Ghana-based Limbo Museum has partnered with Art Omi to present Limbo Engawa, an architectural installation by TAELON7. The piece opened on March 12 in Accra, Ghana, with plans to travel to Ghent, New York, in the fall. TAELON7’s founder Juergen Benson-Strohmayer, an architect with projects in Austria and Ghana, helmed its modular construction, which takes cues from West Africa’s rapid urbanization. With salvaged materials in its foreground, its design creates areas for congregation and conversation.
Engawa, is a Japanese term for the transitional spaces between the interior and exterior. The installation captures this spatial context with its composition, which places lightweight, modular, steel frame canopies derived from salvaged billboards within an open concrete pavilion.

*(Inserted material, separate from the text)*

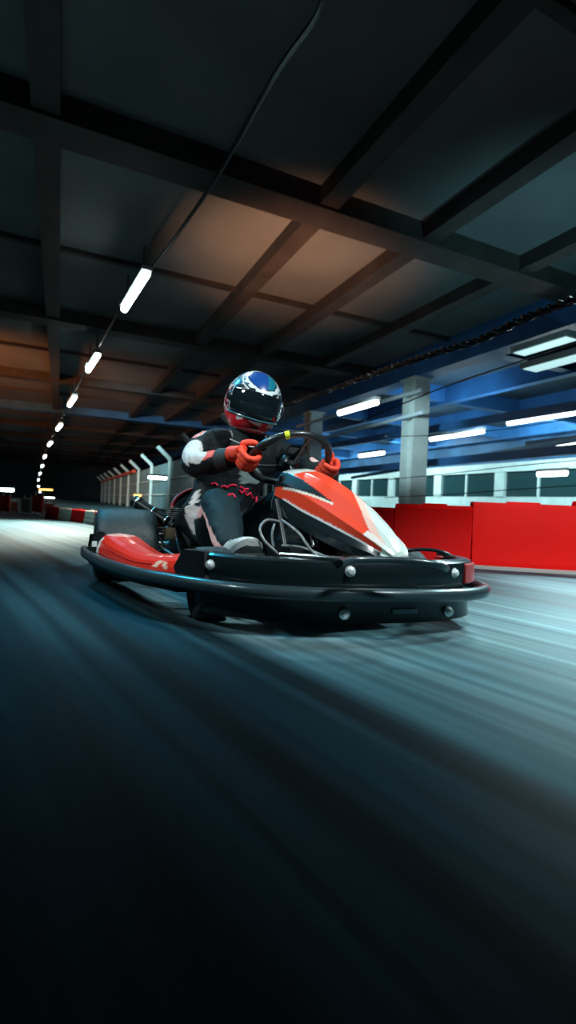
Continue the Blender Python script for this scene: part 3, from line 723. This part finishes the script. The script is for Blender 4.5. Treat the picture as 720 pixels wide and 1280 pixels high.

“The frames are modular and light enough to be carried by one person,” Benson-Strohmayer said. Repurposed materials composed of chartreuse, magenta, and blue hues weave between the frame’s rails. The resulting facade is a sheer skeleton whose gaps create an illusory effect when situated among the verdant foliage of Ghana’s surroundings, the pale sky it intersects, and the concrete structure. Joseph Awumee oversaw the metalworks installation and Briena Montana served as the weaving lead.
At the bottom of the structure are handwoven day-beds that support lounging, leisure, and conversation. Their design was influenced by informal ad-hoc mattresses commonly used by West African construction workers. Benson-Strohmayer added that, “rather than producing a permanent monument, the project proposes a flexible architectural tool that can activate spaces that are otherwise overlooked.”

The exhibition is set to close in Accra on April 12 before traveling across the Atlantic to Art Omi’s sculpture park in New York. On the art campus, the structure will undergo a contextual transformation. As the structure is biopsied from the Limbo Museum’s concrete shell, it will debut as a freestanding monument in the Hudson Valley.
“The project unfolds across two very different landscapes, yet remains rooted in each place, creating a dialogue between Accra and New York that feels alive, open and deeply generative,” the founder of Limbo Museum Petit-Frère shared in a statement. The new landscape removes Limbo Engawa from the original drama of Accra’s emerging urbanization and rather faces an eventuality in the evolving spatial and temporal context of the Hudson Valley’s changing seasons.